Thanks For Nothing

Thanksgiving is here again and for some reason the holiday turns everyone into a bunch of softies. In the world of journalism, this takes shape as a smorgasbord of lists and columns in which writers comment on what they're grateful for.

Look, I'm as appreciative of the things in my life as the next guy, but I'm drawing the line on all this mushy stuff. Instead, I present a list of 10 things, in no particular order, that I'm not thankful for as a sports fan:

1. The New York Knicks: My favorite team has been a complete disgrace for the past decade despite always having a bloated payroll. At least, noted saboteur Isiah Thomas is no longer in the mix.

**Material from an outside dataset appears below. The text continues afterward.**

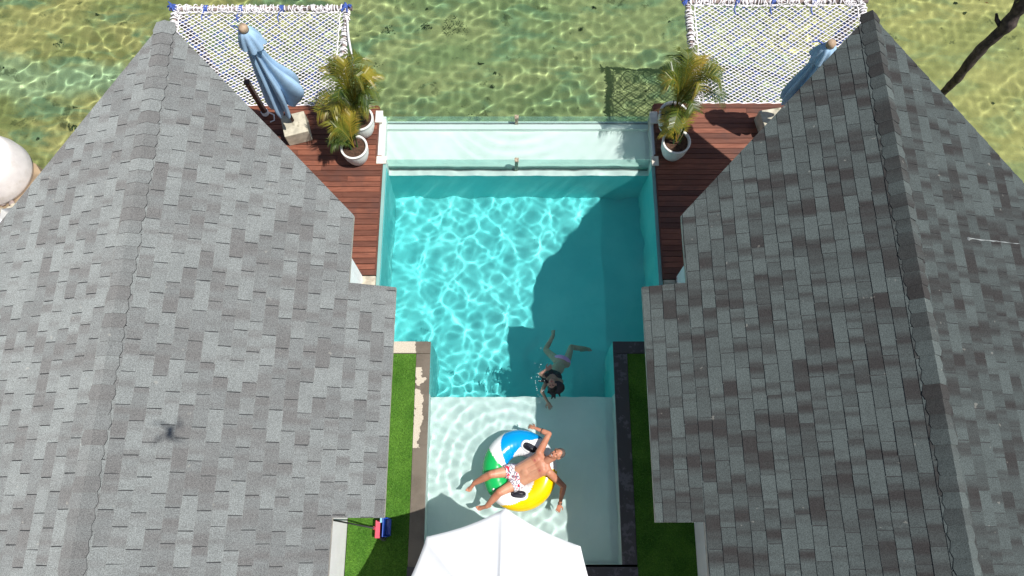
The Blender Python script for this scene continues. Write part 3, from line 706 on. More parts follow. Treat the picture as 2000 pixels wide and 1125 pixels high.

2. Prevent defenses: For always seeming to cost teams games they have in hand, while costing me bets that I've made.

3. Brett Favre: The guy is a legend, but his tireless back-and-forth with retirement has wasted so much of my time.

4. Bad officiating: Why bother playing the games if some disgruntled ex-athlete is going to take matters into his own hands?

5. Backdoor covers: The biggest dagger in gambling since it never seems to go your way.

6. NASCAR: Get out.

7. Plaxico Burress: The talented wide receiver giveth and then he taketh away.

8. Early-morning tailgating: Yawn. The most overrated activity in sports. Wake me when the game starts.

9. Rained out games/rounds of golf: How's that "global warming is a myth" theory working out?

10. The majority of baseball announcers: The biggest collection of dinosaurs since the Jurassic Period.